And we absolutely should expect banks to be fully aware of how risky it is to invest significant amounts of deposits in long term bonds when rates are very low. This is the most obvious way to put a bank at risk of failure and certainly the bank was aware of the risk even if its debateable how likely a future huge rate increase was from a 2021 perspective.
This isnt evidence that the bailout scolds are wrong.
I'd say it is indeed such evidence, to the extent that a big part of their argument usually flows from the contention that sophisticated players are capable of assessing the risk of where they park their operating funds. But if fancy Wall Street analysts didn't know better, and even the government didn't know better, then corporate finances guys working for real estate developers and software houses are supposed to know better?

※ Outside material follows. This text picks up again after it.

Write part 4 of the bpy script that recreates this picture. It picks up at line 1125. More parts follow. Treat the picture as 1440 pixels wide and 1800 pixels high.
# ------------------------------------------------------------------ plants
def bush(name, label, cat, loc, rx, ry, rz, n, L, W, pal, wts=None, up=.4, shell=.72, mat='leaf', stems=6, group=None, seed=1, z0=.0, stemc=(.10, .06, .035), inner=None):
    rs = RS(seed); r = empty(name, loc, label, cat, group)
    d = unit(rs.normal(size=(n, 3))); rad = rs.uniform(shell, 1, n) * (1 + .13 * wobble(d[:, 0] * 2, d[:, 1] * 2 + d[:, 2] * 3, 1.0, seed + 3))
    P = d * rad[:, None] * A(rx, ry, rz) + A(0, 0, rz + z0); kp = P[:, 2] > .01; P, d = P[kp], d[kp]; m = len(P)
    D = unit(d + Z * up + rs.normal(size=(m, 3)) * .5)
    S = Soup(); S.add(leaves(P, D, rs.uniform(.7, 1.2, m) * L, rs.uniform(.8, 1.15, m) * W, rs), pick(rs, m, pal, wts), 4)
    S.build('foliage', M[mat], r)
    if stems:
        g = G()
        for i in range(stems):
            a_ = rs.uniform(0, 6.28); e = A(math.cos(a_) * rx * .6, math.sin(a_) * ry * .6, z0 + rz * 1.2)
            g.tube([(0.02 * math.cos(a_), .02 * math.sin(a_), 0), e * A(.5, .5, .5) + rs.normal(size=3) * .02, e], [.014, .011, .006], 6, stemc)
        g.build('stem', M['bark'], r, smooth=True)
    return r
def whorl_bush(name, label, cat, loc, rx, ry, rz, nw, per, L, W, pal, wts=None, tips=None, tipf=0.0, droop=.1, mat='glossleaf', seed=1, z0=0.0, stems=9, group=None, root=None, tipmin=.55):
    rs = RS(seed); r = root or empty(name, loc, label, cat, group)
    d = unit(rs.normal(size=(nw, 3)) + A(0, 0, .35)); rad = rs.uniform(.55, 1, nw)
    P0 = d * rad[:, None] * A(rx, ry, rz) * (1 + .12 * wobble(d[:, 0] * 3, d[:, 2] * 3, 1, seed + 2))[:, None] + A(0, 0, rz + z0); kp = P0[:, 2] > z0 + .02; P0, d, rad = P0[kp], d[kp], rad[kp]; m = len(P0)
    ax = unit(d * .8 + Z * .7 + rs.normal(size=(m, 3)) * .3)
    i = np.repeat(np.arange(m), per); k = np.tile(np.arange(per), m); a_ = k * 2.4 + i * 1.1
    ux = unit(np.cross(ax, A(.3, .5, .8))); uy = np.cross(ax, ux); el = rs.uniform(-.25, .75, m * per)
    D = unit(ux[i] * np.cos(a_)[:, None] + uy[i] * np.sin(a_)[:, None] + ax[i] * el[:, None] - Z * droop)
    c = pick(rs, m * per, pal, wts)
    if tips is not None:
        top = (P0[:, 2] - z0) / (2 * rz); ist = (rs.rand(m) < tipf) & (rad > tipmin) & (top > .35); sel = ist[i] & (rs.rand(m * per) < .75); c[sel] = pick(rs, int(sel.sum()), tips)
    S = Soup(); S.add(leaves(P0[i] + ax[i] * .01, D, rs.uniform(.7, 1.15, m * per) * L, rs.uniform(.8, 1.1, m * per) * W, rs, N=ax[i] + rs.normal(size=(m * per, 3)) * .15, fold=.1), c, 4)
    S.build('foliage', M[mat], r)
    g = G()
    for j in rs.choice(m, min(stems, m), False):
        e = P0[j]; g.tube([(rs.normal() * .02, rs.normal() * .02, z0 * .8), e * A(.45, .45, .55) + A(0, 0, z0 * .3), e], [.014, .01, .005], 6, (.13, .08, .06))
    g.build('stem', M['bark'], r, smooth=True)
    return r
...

I'm not suggesting a more open-ended commitment to raising deposit insurance caps (or indeed eliminating them, as appears to be the case) shouldn't be accompanied by tweaks to regulations. What we learn from this episode should indeed be applied in the form of updated rules! But make no mistake, the "deep pockets can protect themselves" line of reasoning appears increasingly vacuous. And to the extent it still has merit, we plainly aren't prepared to follow it given the risk of contagion.
I understand your point, but it doesnt follow from the evidence provided and doesnt really make any sense at all.
Youve shown that rating agencies and Wall Street analysts dont provide any value...but weve always known that. The business model for both doesnt require them to provide good analysis.
But where your argument falls off the track in insisting that large depsositors should also have no interest in understanding where they put uninsured deposits and how no interest in whether or not they will lose their assets.
The logic that large depositors should not pay attention because credit rating agencies and buy side 'analysts' dont need to pay attention in order to get paid just doesnt make sense.
Those demanding bailouts will certainly claim that they couldnt have known...and as long as they always get bailouts, there will never be a reason to know.
So when mortgage rates are at record lows (as they were) and people are flocking to buy houses or refinance, banks should refuse them? The problem with SVB, aside from the way that the Fed has license to raise rates and disrupt all sorts of things when inflation threatens, is that so much of their deposits were uninsured. The neighborhood bank (if there are any left) has small deposits which are covered by insurance, so there is no reason for depositors to panic and start a run.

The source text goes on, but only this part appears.